**Material provided:**

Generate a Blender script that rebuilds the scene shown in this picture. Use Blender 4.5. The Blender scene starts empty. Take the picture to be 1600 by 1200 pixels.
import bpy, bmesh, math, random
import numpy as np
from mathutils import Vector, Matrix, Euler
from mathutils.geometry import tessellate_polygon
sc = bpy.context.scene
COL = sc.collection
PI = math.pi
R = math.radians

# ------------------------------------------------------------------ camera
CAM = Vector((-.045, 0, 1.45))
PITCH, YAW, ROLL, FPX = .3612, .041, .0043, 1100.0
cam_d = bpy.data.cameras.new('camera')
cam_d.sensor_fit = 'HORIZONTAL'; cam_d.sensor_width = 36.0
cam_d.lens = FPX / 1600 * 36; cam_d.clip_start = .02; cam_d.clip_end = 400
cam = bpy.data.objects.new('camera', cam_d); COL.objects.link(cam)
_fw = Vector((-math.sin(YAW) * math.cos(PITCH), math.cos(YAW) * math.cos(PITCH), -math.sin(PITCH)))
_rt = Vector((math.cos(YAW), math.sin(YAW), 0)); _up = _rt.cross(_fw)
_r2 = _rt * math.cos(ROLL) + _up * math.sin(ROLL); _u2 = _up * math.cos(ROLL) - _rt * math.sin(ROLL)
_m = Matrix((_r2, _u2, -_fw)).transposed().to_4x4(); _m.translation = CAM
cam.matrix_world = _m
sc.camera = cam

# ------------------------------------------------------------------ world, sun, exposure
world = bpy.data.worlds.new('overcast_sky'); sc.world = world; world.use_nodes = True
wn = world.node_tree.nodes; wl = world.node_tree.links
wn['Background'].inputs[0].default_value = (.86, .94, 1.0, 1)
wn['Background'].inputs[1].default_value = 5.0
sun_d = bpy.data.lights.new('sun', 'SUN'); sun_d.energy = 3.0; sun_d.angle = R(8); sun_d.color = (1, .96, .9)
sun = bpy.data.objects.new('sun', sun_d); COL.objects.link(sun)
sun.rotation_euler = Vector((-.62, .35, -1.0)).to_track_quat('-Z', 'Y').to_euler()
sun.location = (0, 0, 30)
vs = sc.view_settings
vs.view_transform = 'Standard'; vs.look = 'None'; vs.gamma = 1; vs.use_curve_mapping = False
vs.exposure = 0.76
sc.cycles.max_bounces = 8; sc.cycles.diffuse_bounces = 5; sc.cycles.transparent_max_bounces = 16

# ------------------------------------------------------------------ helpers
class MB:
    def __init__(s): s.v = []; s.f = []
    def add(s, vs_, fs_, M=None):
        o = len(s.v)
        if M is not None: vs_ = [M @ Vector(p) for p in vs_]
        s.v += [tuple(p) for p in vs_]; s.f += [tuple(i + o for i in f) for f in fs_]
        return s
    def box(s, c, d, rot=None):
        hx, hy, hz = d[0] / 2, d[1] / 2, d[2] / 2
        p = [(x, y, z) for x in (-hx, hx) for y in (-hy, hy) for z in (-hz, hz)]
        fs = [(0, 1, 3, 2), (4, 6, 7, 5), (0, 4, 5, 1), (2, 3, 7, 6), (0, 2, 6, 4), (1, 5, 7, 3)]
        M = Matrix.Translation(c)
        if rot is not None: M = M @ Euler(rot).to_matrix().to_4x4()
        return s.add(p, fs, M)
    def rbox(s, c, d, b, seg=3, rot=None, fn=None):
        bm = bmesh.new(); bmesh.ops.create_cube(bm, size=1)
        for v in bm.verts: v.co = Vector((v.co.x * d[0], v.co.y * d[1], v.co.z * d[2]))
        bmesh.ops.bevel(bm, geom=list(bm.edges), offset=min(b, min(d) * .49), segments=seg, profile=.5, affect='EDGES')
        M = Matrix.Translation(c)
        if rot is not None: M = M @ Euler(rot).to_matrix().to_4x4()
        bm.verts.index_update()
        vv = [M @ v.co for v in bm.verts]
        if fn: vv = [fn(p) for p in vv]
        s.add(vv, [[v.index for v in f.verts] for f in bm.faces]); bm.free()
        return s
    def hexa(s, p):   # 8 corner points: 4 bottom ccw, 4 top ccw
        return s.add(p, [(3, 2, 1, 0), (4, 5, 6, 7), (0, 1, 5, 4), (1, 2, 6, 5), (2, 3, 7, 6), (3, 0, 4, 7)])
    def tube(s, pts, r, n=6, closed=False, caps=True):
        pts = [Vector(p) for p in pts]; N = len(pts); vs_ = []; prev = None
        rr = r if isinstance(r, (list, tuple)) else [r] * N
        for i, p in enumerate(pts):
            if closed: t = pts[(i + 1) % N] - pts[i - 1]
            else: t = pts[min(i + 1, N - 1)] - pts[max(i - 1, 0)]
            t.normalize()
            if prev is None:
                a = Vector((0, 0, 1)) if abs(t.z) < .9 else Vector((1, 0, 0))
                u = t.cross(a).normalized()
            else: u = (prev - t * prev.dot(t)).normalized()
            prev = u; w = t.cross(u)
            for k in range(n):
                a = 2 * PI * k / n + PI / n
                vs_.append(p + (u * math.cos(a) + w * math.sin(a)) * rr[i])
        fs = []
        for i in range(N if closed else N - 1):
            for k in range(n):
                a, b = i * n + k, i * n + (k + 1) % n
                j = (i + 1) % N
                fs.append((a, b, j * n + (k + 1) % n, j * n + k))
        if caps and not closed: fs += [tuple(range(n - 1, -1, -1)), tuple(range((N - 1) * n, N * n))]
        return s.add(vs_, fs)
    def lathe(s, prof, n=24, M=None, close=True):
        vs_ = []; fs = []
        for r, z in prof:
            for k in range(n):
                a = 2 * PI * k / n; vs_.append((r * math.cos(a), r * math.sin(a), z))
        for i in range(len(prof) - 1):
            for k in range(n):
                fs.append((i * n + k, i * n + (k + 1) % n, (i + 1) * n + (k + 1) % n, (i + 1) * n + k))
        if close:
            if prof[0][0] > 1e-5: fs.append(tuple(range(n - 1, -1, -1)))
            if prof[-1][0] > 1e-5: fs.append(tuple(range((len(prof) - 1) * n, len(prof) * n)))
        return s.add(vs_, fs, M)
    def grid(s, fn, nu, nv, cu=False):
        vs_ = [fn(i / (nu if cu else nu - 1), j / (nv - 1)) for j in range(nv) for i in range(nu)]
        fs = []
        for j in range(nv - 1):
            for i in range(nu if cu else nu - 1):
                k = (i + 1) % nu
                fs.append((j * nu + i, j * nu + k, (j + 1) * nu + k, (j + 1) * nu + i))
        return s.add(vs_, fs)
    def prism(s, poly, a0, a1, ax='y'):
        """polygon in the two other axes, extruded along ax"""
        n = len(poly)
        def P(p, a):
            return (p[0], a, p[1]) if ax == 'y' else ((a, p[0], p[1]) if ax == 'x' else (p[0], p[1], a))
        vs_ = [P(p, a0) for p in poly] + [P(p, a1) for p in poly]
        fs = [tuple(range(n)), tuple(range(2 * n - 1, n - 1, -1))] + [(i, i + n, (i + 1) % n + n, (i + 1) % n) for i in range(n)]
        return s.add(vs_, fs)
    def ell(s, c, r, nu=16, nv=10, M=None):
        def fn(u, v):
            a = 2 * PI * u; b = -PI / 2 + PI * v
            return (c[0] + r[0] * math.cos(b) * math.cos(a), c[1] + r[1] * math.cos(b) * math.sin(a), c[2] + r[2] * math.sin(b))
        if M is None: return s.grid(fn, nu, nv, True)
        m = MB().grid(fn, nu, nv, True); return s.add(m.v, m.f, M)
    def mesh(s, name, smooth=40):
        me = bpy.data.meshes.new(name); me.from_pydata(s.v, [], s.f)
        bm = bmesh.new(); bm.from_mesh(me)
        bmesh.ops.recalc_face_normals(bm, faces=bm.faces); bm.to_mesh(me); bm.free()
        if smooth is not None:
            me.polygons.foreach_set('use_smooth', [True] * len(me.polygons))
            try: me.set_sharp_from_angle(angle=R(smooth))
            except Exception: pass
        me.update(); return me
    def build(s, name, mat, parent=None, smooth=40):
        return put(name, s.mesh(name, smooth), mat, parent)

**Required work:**
Quote exactly the lines running from the start of the listing above through the line where "R = math.radians" is found, and output no other lines.

**Answer to the problem:**
Generate a Blender script that rebuilds the scene shown in this picture. Use Blender 4.5. The Blender scene starts empty. Take the picture to be 1600 by 1200 pixels.
import bpy, bmesh, math, random
import numpy as np
from mathutils import Vector, Matrix, Euler
from mathutils.geometry import tessellate_polygon
sc = bpy.context.scene
COL = sc.collection
PI = math.pi
R = math.radians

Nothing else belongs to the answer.